To find the value of angle \( \angle EIF \) in the isosceles triangle \( DEF \) where \( \angle D = 110^\circ \), we can follow these steps: ### Step 1: Understand the properties of the triangle In an isosceles triangle, two sides are equal, and the angles opposite those sides are also equal. Here, since \( D \) is the vertex angle, the base angles \( E \) and \( F \) are equal. ### Step 2: Set up the equation for the angles The sum of the angles in any triangle is \( 180^\circ \). Therefore, we can set up the equation: \[ \angle D + \angle E + \angle F = 180^\circ \] Substituting the known value: \[ 110^\circ + \angle E + \angle F = 180^\circ \] Since \( \angle E = \angle F \), we can denote \( \angle E = \angle F = x \): \[ 110^\circ + 2x = 180^\circ \] ### Step 3: Solve for \( x \) Rearranging the equation gives: \[ 2x = 180^\circ - 110^\circ \] \[ 2x = 70^\circ \] \[ x = 35^\circ \] Thus, \( \angle E = \angle F = 35^\circ \). ### Step 4: Determine the angles at the incenter The incenter \( I \) of a triangle is the point where the angle bisectors of the triangle intersect. The angles \( \angle E \) and \( \angle F \) are bisected by the lines from \( I \) to \( E \) and \( I \) to \( F \), respectively.
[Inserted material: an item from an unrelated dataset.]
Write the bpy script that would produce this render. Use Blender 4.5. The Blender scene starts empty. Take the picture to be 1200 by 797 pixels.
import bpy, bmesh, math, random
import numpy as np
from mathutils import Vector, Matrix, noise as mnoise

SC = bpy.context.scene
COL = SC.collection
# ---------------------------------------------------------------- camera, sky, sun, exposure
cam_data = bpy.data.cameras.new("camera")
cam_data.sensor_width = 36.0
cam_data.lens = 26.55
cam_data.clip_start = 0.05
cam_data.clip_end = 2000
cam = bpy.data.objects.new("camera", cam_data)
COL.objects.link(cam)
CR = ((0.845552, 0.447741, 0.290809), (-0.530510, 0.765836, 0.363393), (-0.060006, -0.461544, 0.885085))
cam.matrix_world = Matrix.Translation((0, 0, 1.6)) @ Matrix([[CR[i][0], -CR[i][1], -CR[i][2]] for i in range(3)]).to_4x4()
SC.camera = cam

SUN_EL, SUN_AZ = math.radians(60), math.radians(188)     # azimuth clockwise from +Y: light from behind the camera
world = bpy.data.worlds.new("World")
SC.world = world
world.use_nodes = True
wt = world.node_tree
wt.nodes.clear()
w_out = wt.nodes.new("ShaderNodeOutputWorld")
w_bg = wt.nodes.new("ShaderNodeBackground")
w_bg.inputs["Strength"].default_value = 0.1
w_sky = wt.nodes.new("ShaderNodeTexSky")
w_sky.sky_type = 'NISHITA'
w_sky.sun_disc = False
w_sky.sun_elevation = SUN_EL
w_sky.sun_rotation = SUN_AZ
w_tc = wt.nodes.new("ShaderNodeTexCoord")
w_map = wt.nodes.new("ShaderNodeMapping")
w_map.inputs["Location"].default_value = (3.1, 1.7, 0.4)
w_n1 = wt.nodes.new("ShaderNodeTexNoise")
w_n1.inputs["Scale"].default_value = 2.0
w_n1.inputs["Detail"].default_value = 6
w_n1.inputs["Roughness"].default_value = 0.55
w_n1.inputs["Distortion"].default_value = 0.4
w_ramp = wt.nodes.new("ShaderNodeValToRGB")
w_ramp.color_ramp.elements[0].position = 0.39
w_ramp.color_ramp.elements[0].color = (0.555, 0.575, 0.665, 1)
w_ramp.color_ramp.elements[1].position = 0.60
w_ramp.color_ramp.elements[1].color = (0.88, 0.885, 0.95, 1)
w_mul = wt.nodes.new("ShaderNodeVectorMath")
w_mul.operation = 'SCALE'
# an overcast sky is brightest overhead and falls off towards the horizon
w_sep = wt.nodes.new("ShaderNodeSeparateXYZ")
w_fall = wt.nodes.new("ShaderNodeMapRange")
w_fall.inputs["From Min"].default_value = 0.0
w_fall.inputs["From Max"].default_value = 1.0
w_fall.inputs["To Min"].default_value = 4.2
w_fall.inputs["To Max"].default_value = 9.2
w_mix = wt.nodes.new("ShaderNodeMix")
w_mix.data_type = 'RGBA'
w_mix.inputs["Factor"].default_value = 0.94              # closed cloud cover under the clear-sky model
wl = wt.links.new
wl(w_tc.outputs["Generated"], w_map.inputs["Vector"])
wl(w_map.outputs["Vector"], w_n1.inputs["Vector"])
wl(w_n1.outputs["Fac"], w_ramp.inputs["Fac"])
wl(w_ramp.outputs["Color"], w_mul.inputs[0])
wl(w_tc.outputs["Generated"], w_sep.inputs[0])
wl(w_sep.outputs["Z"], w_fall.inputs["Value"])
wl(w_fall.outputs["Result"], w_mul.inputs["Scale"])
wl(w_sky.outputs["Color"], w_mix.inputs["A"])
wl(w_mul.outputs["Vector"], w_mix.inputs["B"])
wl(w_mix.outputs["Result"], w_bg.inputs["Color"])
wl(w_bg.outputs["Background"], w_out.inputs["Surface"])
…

Since \( \angle E = 35^\circ \), the angle at \( I \) from \( E \) is: \[ \angle EID = \frac{35^\circ}{2} = 17.5^\circ \] Similarly, for \( \angle F \): \[ \angle FID = \frac{35^\circ}{2} = 17.5^\circ \] ### Step 5: Calculate \( \angle EIF \) In triangle \( EIF \): \[ \angle EIF + \angle EID + \angle FID = 180^\circ \] Substituting the known values: \[ \angle EIF + 17.5^\circ + 17.5^\circ = 180^\circ \] \[ \angle EIF + 35^\circ = 180^\circ \] \[ \angle EIF = 180^\circ - 35^\circ = 145^\circ \] ### Final Answer Thus, the value of \( \angle EIF \) is \( 145^\circ \). ---